### [MATERIAL PROVIDED]

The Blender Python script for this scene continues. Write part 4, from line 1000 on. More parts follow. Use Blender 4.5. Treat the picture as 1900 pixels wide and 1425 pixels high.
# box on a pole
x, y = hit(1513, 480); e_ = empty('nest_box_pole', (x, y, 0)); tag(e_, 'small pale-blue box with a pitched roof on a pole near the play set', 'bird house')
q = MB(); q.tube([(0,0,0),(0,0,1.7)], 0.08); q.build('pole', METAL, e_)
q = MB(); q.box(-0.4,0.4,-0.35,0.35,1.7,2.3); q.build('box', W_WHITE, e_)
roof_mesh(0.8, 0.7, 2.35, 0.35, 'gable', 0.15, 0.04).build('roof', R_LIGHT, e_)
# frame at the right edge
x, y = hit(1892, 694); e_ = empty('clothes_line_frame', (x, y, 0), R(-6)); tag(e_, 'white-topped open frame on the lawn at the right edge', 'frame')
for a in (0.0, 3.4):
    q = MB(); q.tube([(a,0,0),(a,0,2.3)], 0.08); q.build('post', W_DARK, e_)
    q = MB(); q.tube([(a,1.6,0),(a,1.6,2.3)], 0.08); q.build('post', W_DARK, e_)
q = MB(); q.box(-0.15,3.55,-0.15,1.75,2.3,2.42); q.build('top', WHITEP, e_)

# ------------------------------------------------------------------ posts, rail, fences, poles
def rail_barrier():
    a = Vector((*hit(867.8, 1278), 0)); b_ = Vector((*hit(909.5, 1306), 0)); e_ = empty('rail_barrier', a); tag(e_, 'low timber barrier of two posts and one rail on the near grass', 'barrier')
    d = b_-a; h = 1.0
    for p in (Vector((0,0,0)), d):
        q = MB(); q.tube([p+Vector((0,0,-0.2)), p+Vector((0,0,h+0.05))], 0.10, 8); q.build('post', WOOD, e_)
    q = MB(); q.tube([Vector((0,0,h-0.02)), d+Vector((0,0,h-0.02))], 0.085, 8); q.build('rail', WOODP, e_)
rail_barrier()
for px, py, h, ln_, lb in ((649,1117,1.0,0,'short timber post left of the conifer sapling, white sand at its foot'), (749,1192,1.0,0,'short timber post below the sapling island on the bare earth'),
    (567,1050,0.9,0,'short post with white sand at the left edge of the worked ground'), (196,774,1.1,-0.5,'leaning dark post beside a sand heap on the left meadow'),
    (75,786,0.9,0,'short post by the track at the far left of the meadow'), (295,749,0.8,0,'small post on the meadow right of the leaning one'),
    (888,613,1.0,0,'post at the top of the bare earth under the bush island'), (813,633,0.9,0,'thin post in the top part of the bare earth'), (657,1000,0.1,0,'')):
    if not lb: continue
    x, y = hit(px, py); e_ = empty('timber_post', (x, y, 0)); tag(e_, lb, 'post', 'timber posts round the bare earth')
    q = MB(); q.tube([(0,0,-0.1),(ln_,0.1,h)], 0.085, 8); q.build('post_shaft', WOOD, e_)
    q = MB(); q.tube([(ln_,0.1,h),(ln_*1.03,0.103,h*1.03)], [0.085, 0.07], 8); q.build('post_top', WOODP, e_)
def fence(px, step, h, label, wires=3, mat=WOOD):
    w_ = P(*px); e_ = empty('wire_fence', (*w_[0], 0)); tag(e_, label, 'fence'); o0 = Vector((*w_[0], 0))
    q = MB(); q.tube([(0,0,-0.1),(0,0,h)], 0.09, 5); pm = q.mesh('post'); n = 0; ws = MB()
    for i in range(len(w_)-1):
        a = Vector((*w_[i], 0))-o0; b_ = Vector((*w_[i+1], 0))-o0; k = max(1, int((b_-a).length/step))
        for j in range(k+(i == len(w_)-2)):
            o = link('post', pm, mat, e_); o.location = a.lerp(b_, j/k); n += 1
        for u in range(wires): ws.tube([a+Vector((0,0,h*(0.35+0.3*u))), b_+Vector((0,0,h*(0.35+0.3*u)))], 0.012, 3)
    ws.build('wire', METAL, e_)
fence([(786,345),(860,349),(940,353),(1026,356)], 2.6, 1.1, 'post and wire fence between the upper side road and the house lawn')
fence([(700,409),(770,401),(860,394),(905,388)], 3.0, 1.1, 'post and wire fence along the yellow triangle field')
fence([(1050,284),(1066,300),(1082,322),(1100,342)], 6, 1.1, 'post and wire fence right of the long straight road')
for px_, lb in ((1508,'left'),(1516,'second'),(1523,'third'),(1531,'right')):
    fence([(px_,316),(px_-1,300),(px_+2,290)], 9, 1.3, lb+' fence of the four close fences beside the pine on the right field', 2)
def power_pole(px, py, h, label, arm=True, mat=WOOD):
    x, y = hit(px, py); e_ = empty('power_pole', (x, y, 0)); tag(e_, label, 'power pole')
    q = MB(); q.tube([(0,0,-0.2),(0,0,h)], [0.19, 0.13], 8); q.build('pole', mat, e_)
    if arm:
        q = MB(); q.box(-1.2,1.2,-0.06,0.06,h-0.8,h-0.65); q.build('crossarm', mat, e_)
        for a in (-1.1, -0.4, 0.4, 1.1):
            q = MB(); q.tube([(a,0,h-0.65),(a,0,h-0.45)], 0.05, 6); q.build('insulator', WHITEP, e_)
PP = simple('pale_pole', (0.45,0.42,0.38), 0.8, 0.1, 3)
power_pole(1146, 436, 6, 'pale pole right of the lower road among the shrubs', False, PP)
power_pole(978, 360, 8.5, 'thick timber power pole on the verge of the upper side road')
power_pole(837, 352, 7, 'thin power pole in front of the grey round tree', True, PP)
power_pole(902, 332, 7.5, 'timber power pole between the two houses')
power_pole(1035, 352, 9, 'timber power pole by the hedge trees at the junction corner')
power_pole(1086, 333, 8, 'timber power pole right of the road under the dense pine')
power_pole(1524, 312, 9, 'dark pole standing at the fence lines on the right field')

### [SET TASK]
Transcribe all lines as written.

### [TASK SOLUTION]
The Blender Python script for this scene continues. Write part 4, from line 1000 on. More parts follow. Use Blender 4.5. Treat the picture as 1900 pixels wide and 1425 pixels high.
# box on a pole
x, y = hit(1513, 480); e_ = empty('nest_box_pole', (x, y, 0)); tag(e_, 'small pale-blue box with a pitched roof on a pole near the play set', 'bird house')
q = MB(); q.tube([(0,0,0),(0,0,1.7)], 0.08); q.build('pole', METAL, e_)
q = MB(); q.box(-0.4,0.4,-0.35,0.35,1.7,2.3); q.build('box', W_WHITE, e_)
roof_mesh(0.8, 0.7, 2.35, 0.35, 'gable', 0.15, 0.04).build('roof', R_LIGHT, e_)
# frame at the right edge
x, y = hit(1892, 694); e_ = empty('clothes_line_frame', (x, y, 0), R(-6)); tag(e_, 'white-topped open frame on the lawn at the right edge', 'frame')
for a in (0.0, 3.4):
    q = MB(); q.tube([(a,0,0),(a,0,2.3)], 0.08); q.build('post', W_DARK, e_)
    q = MB(); q.tube([(a,1.6,0),(a,1.6,2.3)], 0.08); q.build('post', W_DARK, e_)
q = MB(); q.box(-0.15,3.55,-0.15,1.75,2.3,2.42); q.build('top', WHITEP, e_)

# ------------------------------------------------------------------ posts, rail, fences, poles
def rail_barrier():
    a = Vector((*hit(867.8, 1278), 0)); b_ = Vector((*hit(909.5, 1306), 0)); e_ = empty('rail_barrier', a); tag(e_, 'low timber barrier of two posts and one rail on the near grass', 'barrier')
    d = b_-a; h = 1.0
    for p in (Vector((0,0,0)), d):
        q = MB(); q.tube([p+Vector((0,0,-0.2)), p+Vector((0,0,h+0.05))], 0.10, 8); q.build('post', WOOD, e_)
    q = MB(); q.tube([Vector((0,0,h-0.02)), d+Vector((0,0,h-0.02))], 0.085, 8); q.build('rail', WOODP, e_)
rail_barrier()
for px, py, h, ln_, lb in ((649,1117,1.0,0,'short timber post left of the conifer sapling, white sand at its foot'), (749,1192,1.0,0,'short timber post below the sapling island on the bare earth'),
    (567,1050,0.9,0,'short post with white sand at the left edge of the worked ground'), (196,774,1.1,-0.5,'leaning dark post beside a sand heap on the left meadow'),
    (75,786,0.9,0,'short post by the track at the far left of the meadow'), (295,749,0.8,0,'small post on the meadow right of the leaning one'),
    (888,613,1.0,0,'post at the top of the bare earth under the bush island'), (813,633,0.9,0,'thin post in the top part of the bare earth'), (657,1000,0.1,0,'')):
    if not lb: continue
    x, y = hit(px, py); e_ = empty('timber_post', (x, y, 0)); tag(e_, lb, 'post', 'timber posts round the bare earth')
    q = MB(); q.tube([(0,0,-0.1),(ln_,0.1,h)], 0.085, 8); q.build('post_shaft', WOOD, e_)
    q = MB(); q.tube([(ln_,0.1,h),(ln_*1.03,0.103,h*1.03)], [0.085, 0.07], 8); q.build('post_top', WOODP, e_)
def fence(px, step, h, label, wires=3, mat=WOOD):
    w_ = P(*px); e_ = empty('wire_fence', (*w_[0], 0)); tag(e_, label, 'fence'); o0 = Vector((*w_[0], 0))
    q = MB(); q.tube([(0,0,-0.1),(0,0,h)], 0.09, 5); pm = q.mesh('post'); n = 0; ws = MB()
    for i in range(len(w_)-1):
        a = Vector((*w_[i], 0))-o0; b_ = Vector((*w_[i+1], 0))-o0; k = max(1, int((b_-a).length/step))
        for j in range(k+(i == len(w_)-2)):
            o = link('post', pm, mat, e_); o.location = a.lerp(b_, j/k); n += 1
        for u in range(wires): ws.tube([a+Vector((0,0,h*(0.35+0.3*u))), b_+Vector((0,0,h*(0.35+0.3*u)))], 0.012, 3)
    ws.build('wire', METAL, e_)
fence([(786,345),(860,349),(940,353),(1026,356)], 2.6, 1.1, 'post and wire fence between the upper side road and the house lawn')
fence([(700,409),(770,401),(860,394),(905,388)], 3.0, 1.1, 'post and wire fence along the yellow triangle field')
fence([(1050,284),(1066,300),(1082,322),(1100,342)], 6, 1.1, 'post and wire fence right of the long straight road')
for px_, lb in ((1508,'left'),(1516,'second'),(1523,'third'),(1531,'right')):
    fence([(px_,316),(px_-1,300),(px_+2,290)], 9, 1.3, lb+' fence of the four close fences beside the pine on the right field', 2)
def power_pole(px, py, h, label, arm=True, mat=WOOD):
    x, y = hit(px, py); e_ = empty('power_pole', (x, y, 0)); tag(e_, label, 'power pole')
    q = MB(); q.tube([(0,0,-0.2),(0,0,h)], [0.19, 0.13], 8); q.build('pole', mat, e_)
    if arm:
        q = MB(); q.box(-1.2,1.2,-0.06,0.06,h-0.8,h-0.65); q.build('crossarm', mat, e_)
        for a in (-1.1, -0.4, 0.4, 1.1):
            q = MB(); q.tube([(a,0,h-0.65),(a,0,h-0.45)], 0.05, 6); q.build('insulator', WHITEP, e_)
PP = simple('pale_pole', (0.45,0.42,0.38), 0.8, 0.1, 3)
power_pole(1146, 436, 6, 'pale pole right of the lower road among the shrubs', False, PP)
power_pole(978, 360, 8.5, 'thick timber power pole on the verge of the upper side road')
power_pole(837, 352, 7, 'thin power pole in front of the grey round tree', True, PP)
power_pole(902, 332, 7.5, 'timber power pole between the two houses')
power_pole(1035, 352, 9, 'timber power pole by the hedge trees at the junction corner')
power_pole(1086, 333, 8, 'timber power pole right of the road under the dense pine')
power_pole(1524, 312, 9, 'dark pole standing at the fence lines on the right field')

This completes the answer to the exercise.